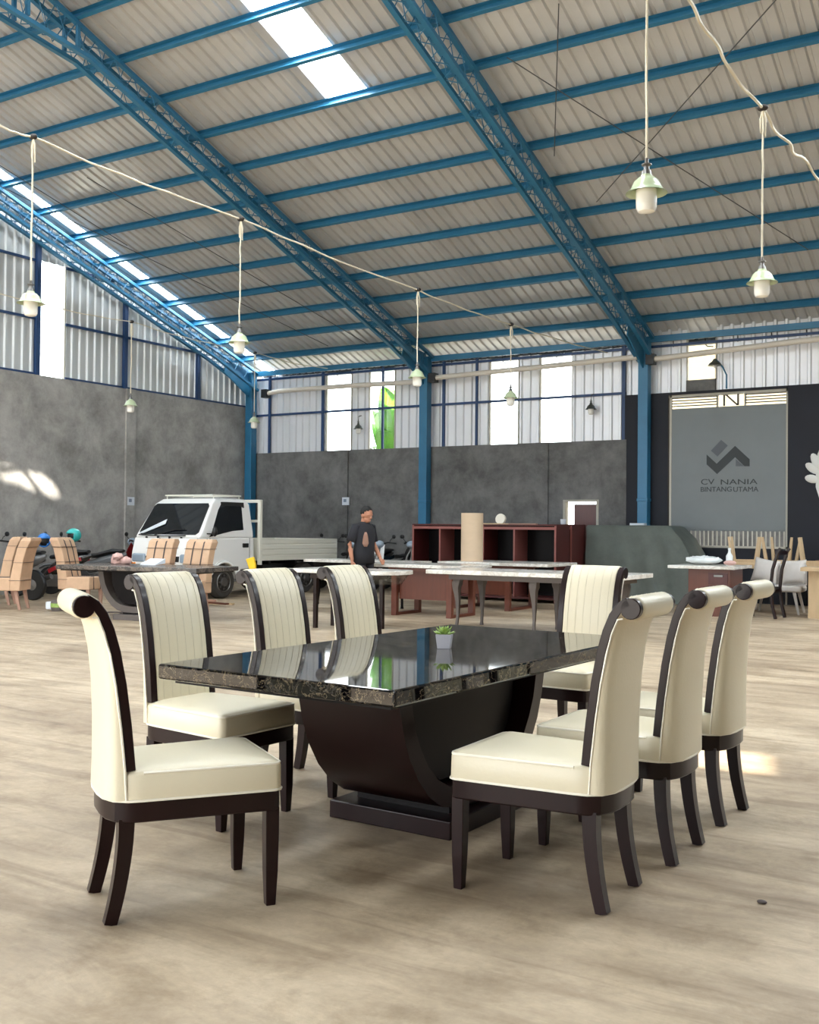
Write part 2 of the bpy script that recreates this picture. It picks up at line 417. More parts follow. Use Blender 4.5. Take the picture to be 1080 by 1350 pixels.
ceiling = struct(fin('ceiling', roof_bm, M['roof']))
sm = ceiling.modifiers.new('thickness', 'SOLIDIFY'); sm.thickness = 0.004; sm.offset = 1
for x0, x1, ya, yb in [(-16.64, -16.44, RIDGE, YB + 0.5)] + [(a, b, RIDGE, y1) for a, b, y1 in back_sky_and_fill] + [(a, b, 2.0, RIDGE - 0.4) for a, b in front_fill]:
    bm = nb(); ln = ribline(x0 - 0.03, x1 + 0.03, 1.0)
    R = [[(x, y, roof_z(y) + d + 0.012) for x, d in ln] for y in (ya, yb)]
    rings(bm, R, cap=False, closed=False); fin('sky_and_fill_panel', bm, M['sky_and_fill_panel'], ceiling)

def purlin(y):
    bm = nb(); z = roof_z(y) - 0.012
    sgn = -1 if y > RIDGE else 1
    T = Matrix.Translation((0, y, z)) @ Matrix.Rotation(math.atan(SL) * (-1 if y > RIDGE else 1), 4, 'X')
    box(bm, XL, XR, -0.004, 0.004, -0.135, 0, T)
    box(bm, XL, XR, 0.004 * sgn, 0.055 * sgn, -0.135, -0.127, T); box(bm, XL, XR, 0.004 * sgn, 0.055 * sgn, -0.008, 0, T)
    box(bm, XL, XR, 0.049 * sgn, 0.055 * sgn, -0.127, -0.108, T)
    fin('purlin', bm, M['blue'], ceiling)
PY = [19.45 - 0.857 * k for k in range(13)]
for y in PY: purlin(y)
for k in range(13): purlin(2 * RIDGE - PY[k])
# eave beam with gutter hooks outside, ridge cap
for y in (YB - 0.06, YF + 0.2):
    bm = nb(); box(bm, XL, XR, y - 0.03, y + 0.03, 5.02, 5.14); fin('eave_beam', bm, M['blue'], ceiling)
bm = nb(); rings(bm, [[(x, RIDGE - 0.3, roof_z(RIDGE - 0.3) + 0.05), (x, RIDGE, roof_z(RIDGE) + 0.06), (x, RIDGE + 0.3, roof_z(RIDGE + 0.3) + 0.05)] for x in (XS, SX0, SX1, XR)], cap=False, closed=False)
fin('ridge_cap', bm, M['roof'], ceiling)
for k in range(26):
    x = -16.3 + k * 0.62
    bm = nb(); tube(bm, [(x, YB + 0.1, 5.04), (x, YB + 0.1, 4.93), (x + 0.03, YB + 0.14, 4.89), (x + 0.13, YB + 0.2, 4.885)], 0.012, 5)
    fin('gutter_hook', bm, M['cable_dark'], ceiling)
bm = nb(); box(bm, XL, XR, YB + 0.32, YB + 0.52, 4.99, 5.03); box(bm, XL, XR, YB + 0.5, YB + 0.52, 5.03, 5.13); fin('gutter', bm, M['rod'], ceiling)
for a, b in (((-14.6, 12.7), (-12.9, 19.1)), ((-13.9, 19.0), (-16.6, 12.4)), ((-6.2, 12.4), (-3.4, 17.6)), ((-2.4, 12.2), (-6.2, 15.6)), ((-5.2, 11.8), (-6.4, 14.4)), ((-16.4, 9.6), (-15.6, 14.6))):
    bm = nb(); tube(bm, [(a[0], a[1], roof_z(a[1]) - 0.2), (b[0], b[1], roof_z(b[1]) - 0.2)], 0.008, 5); fin('tie_rod', bm, M['rod'], ceiling)

# steel portal frames: four-chord lattice rafters on posts
def chord_z(y):                       # underside lattice line of the back slope
    return min(5.26 + 0.329 * (18.46 - y), 8.14)
def portal(x, w=0.28):
    t = bpy.data.objects.new('steel_portal_frame', None); COL.objects.link(t); t['kind'] = 'structure'; t.location = (x, 0, 0)
    hh = 0.32
    for mir in (False, True):
        my = (lambda y: 2 * RIDGE - y) if mir else (lambda y: y)
        lowy = [19.93, 18.46, 10.2, RIDGE]
        for dx in (-w / 2, w / 2):
            bm = nb(); bar(bm, [(dx, my(y), chord_z(y) - (0.1 if y > 19 else 0)) for y in lowy], 0.075, 0.06); fin('lower_chord', bm, M['blue'], t)
            bm = nb(); bar(bm, [(dx, my(y), roof_z(y) - 0.19) for y in (19.95, RIDGE)], 0.07, 0.06); fin('upper_chord', bm, M['blue'], t)
        bm = nb()
        n = 60; ys = [19.6 - (19.6 - 8.9) * i / n for i in range(n + 1)]
        for i in range(n):
            ya, yb = my(ys[i]), my(ys[i + 1])
            za, zb = chord_z(ys[i]), chord_z(ys[i + 1]); ta, tb = roof_z(ys[i]) - 0.19, roof_z(ys[i + 1]) - 0.19
            sx = w / 2 if i % 2 else -w / 2
            tube(bm, [(sx, ya, za), (-sx, yb, zb)], 0.008, 4); tube(bm, [(sx, ya, ta), (-sx, yb, tb)], 0.008, 4)
            for dx in (-w / 2, w / 2):
                tube(bm, [(dx, ya, za if i % 2 else ta), (dx, yb, tb if i % 2 else zb)], 0.008, 4)
        fin('lacing', bm, M['blue'], t)
        for yy in (10.0, 9.15):
            bm = nb()
            for dx in (-w / 2, w / 2): bar(bm, [(dx, my(yy), chord_z(yy)), (dx, my(yy), roof_z(yy) - 0.19)], 0.05, 0.05)
            fin('king_post', bm, M['blue'], t)
        yc = 19.85 if not mir else 2 * RIDGE - 19.85
        bm = nb(); box(bm, -0.1, 0.1, yc - 0.1, yc + 0.1, 0, 5.1); box(bm, -0.11, 0.11, yc - 0.11, yc + 0.11, 1.9, 1.96)
        fin('column', bm, M['blue'], t, bevel=0.008)
        bm = nb(); sg = -1 if not mir else 1
        prism(bm, [(yc, 4.45), (yc + sg * 0.1, 4.5), (yc + sg * 1.0, 5.0), (yc + sg * 0.9, 5.25), (yc, 5.2)], -0.012, 0.012, Matrix(((0, 0, 1, 0), (1, 0, 0, 0), (0, 1, 0, 0), (0, 0, 0, 1))))
        fin('gusset', bm, M['blue'], t)
    return t
for x in (-16.84, -11.86, -6.87, -1.87, 3.13, 8.1): portal(x)

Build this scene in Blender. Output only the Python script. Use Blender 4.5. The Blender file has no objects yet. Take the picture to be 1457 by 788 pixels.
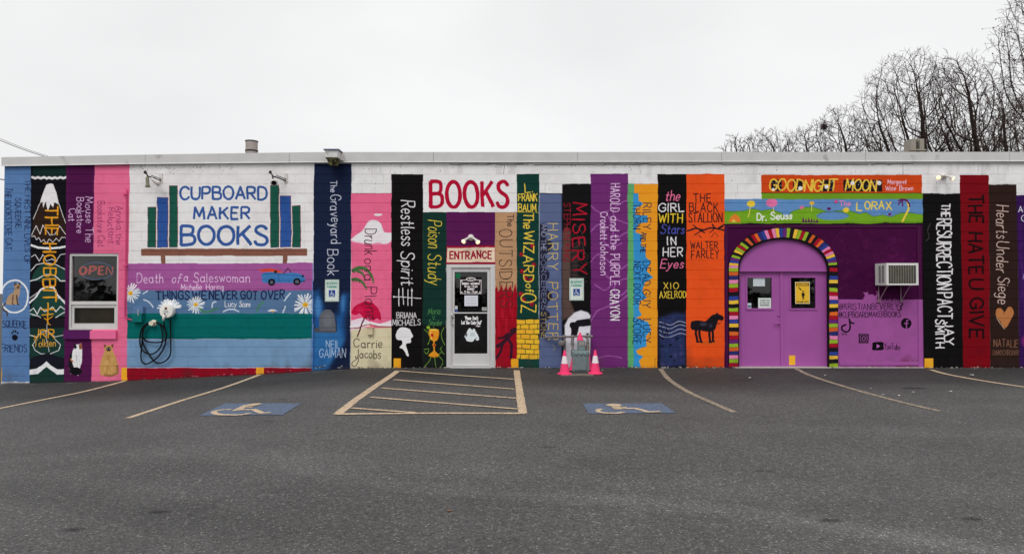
import bpy, bmesh, math, random
import numpy as np
from mathutils import Vector, Matrix
R = math.radians
S = bpy.context.scene
rnd = random.Random(7)

# ------------------------------------------------------------------ camera
F = 925.0; CX = 728.5; CY = 394.0
TH = math.atan(18.0/F)
D = F/67.2
def _ray(px, py):
    a = (px-CX)/F; b = (CY-py)/F
    return a, math.cos(TH)-b*math.sin(TH), math.sin(TH)+b*math.cos(TH)
_r = _ray(CX, 523)
HC = -_r[2]*D/_r[1]                      # camera height so that the wall foot is z = 0
cam = bpy.data.cameras.new('camera'); camo = bpy.data.objects.new('camera', cam)
S.collection.objects.link(camo); S.camera = camo
camo.location = (0, -D, HC); camo.rotation_euler = (math.pi/2+TH, 0, 0)
cam.sensor_width = 36; cam.lens = 36*F/1457.0; cam.clip_end = 2000; cam.clip_start = 0.05
# ------------------------------------------------------------------ sky, sun, exposure
w = bpy.data.worlds.new('World'); S.world = w; w.use_nodes = True
nt = w.node_tree; bg = nt.nodes['Background']
sky = nt.nodes.new('ShaderNodeTexSky'); sky.sky_type = 'NISHITA'; sky.sun_disc = False
SUN_EL, SUN_AZ = 52, 200                  # soft overcast sun, behind the camera
sky.sun_elevation = R(SUN_EL); sky.sun_rotation = R(SUN_AZ)
tc = nt.nodes.new('ShaderNodeTexCoord'); nz = nt.nodes.new('ShaderNodeTexNoise')
nz.inputs['Scale'].default_value = 1.6; nz.inputs['Detail'].default_value = 4; nz.inputs['Roughness'].default_value = .45
mp = nt.nodes.new('ShaderNodeMapping'); mp.inputs['Scale'].default_value = (1, 1, 2.2)
nt.links.new(tc.outputs['Generated'], mp.inputs['Vector']); nt.links.new(mp.outputs['Vector'], nz.inputs['Vector'])
cr = nt.nodes.new('ShaderNodeValToRGB')
cr.color_ramp.elements[0].position = .3; cr.color_ramp.elements[0].color = (7.7, 7.7, 7.75, 1)
cr.color_ramp.elements[1].position = .7; cr.color_ramp.elements[1].color = (9.7, 9.7, 9.7, 1)
nt.links.new(nz.outputs['Fac'], cr.inputs['Fac'])
mx = nt.nodes.new('ShaderNodeMixRGB'); mx.inputs['Fac'].default_value = .96   # closed cloud deck over the clear sky
nt.links.new(sky.outputs['Color'], mx.inputs['Color1']); nt.links.new(cr.outputs['Color'], mx.inputs['Color2'])
nt.links.new(mx.outputs['Color'], bg.inputs['Color']); bg.inputs['Strength'].default_value = .1
sl = bpy.data.lights.new('sun', 'SUN'); sl.energy = 1.5; sl.angle = R(30); sl.color = (1, .985, .96)
so = bpy.data.objects.new('sun', sl); S.collection.objects.link(so)
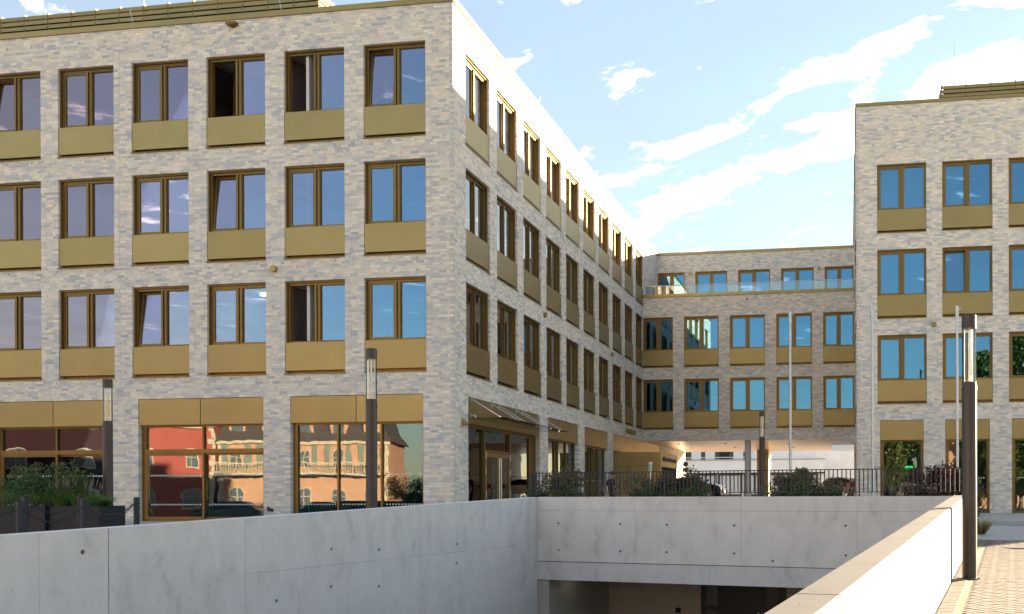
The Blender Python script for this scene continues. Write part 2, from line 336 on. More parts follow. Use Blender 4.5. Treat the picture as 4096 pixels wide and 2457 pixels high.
# ---------------------------------------------------------------- ground, trench geometry
LC = Vector((-3.735, 21.2, 0))                     # left inner corner of the trench
WD = Vector((0.326, 1, 0)).normalized()            # along the side walls, away from the viewer
BD = Vector((1, -0.3786, 0)).normalized()          # along the back wall, to the right
KW = math.hypot(0.326, 1); KB = math.hypot(1, 0.3786)
RC = LC + BD * (8.415 * KB)                        # right inner corner
def ground_z(x, y):
    u, v = UV(x, y)
    left = -0.034 * max(0.0, -3.0 - v); right = -0.14 - 0.034 * max(0.0, -5.3 - v)
    k = min(1, max(0, (u - 2.0) / 7.0)); k = k * k * (3 - 2 * k)
    return max(-1.25, left * (1 - k) + right * k)
def build_ground():
    th = math.hypot(0.265, 0)
    As = [-160, -80, -40, -20, -12, -6, -3, -1, -0.26, None, 8.415 * KB + 0.10, 10, 11, 13, 16, 20, 26, 40, 80, 160]
    Ts = [-140, -60, -30, -20, -14, -10, -6, -3, -1, -0.28, 0.0, 2, 4, 6, 8, 10, 13, 16, 20, 26, 40, 80, 140]
    a0, a1 = -0.26, 8.415 * KB + 0.10
    AA = sorted([a for a in As if a is not None] + [2.0, 5.0, 7.0])
    mb = MB(); idx = {}
    def vid(a, t):
        if (a, t) not in idx:
            p = LC + BD * a - WD * t; idx[(a, t)] = len(mb.v); mb.v.append((p.x, p.y, ground_z(p.x, p.y)))
        return idx[(a, t)]
    for i in range(len(AA) - 1):
        for j in range(len(Ts) - 1):
            x0, x1, t0, t1 = AA[i], AA[i + 1], Ts[j], Ts[j + 1]
            if x0 >= a0 - 1e-6 and x1 <= a1 + 1e-6 and t0 >= -0.29 and t1 <= 20.01: continue
            mb.f.append((vid(x0, t1), vid(x1, t1), vid(x1, t0), vid(x0, t0)))
    part('plaza_ground', mb, M['slab'], kind='structure')
    # platform in front of the buildings on the right, one step up
    mb = MB(); ring = [W(7.5, 1.4), W(45, 1.4), W(45, 80), W(0.5, 80), W(0.5, 20), W(3.5, 10)]
    n = len(ring)
    mb.poly([(p.x, p.y, 0.004) for p in ring])
    for i in range(n):
        p, q = ring[i], ring[(i + 1) % n]
        mb.quad((p.x, p.y, -0.2), (q.x, q.y, -0.2), (q.x, q.y, 0.004), (p.x, p.y, 0.004))
    part('upper_plaza', mb, M['slab'], kind='structure')
    mb = MB(); a, b = W(7.5, 1.36), W(45, 1.36)
    for k in range(25):
        u0, u1 = 7.5 + k * 1.5, 7.5 + k * 1.5 + 1.488
        p = [W(u0, 1.39), W(u1, 1.39), W(u1, 1.75), W(u0, 1.75)]
        n = len(mb.v)
        mb.v += [(q.x, q.y, -0.19) for q in p] + [(q.x, q.y, 0.012) for q in p]
        mb.f += [(n + 4, n + 5, n + 6, n + 7), (n, n + 1, n + 5, n + 4), (n + 1, n + 2, n + 6, n + 5), (n + 3, n, n + 4, n + 7)]
    part('step_kerb', mb, simple('kerb stone', (0.40, 0.39, 0.37), 0.8, 0, 0.08, 3), kind='structure')
    mb = MB()
    for t0, t1, z0, z1 in ((-9, 0, -3.4, -3.4), (0, 20, -3.4, -1.3)):
        p = [LC + BD * (-0.3) - WD * t1, LC + BD * 9.3 - WD * t1, LC + BD * 9.3 - WD * t0, LC + BD * (-0.3) - WD * t0]
        z = [z1, z1, z0, z0]
        mb.quad(*[(q.x, q.y, zz) for q, zz in zip(p, z)])
    part('garage_ramp', mb, M['asphalt'], kind='structure')
build_ground()
mb = MB()
for (v0, z0), (v1, z1) in (((26.0, 0.0), (28.0, 0.06)), ((28.0, 0.06), (37.0, 0.5)), ((37.0, 0.5), (42.0, 0.6)), ((42.0, 0.6), (95.0, 0.6))):
    p = [W(0.02, v0, z0 + 0.008), W(12.6 if v1 < 43 else 60, v0, z0 + 0.008), W(12.6 if v1 < 43 else 60, v1, z1 + 0.008), W(0.02, v1, z1 + 0.008)]
    mb.quad(*p)
mb.quad(W(-60, 42.7, 0.608), W(0.02, 42.7, 0.608), W(0.02, 95, 0.608), W(-60, 95, 0.608))
part('passage_road', mb, M['slab'], kind='structure')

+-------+

**Exercise goal**
Output exactly the lines above, from the line with "Build this scene" to the line with "rnd = random.Random(7)", both included; skip the pictures.

**Complete response**
Build this scene in Blender. Output only the Python script. Use Blender 4.5. The Blender file has no objects yet. Take the picture to be 1457 by 788 pixels.
import bpy, bmesh, math, random
import numpy as np
from mathutils import Vector, Matrix
R = math.radians
S = bpy.context.scene
rnd = random.Random(7)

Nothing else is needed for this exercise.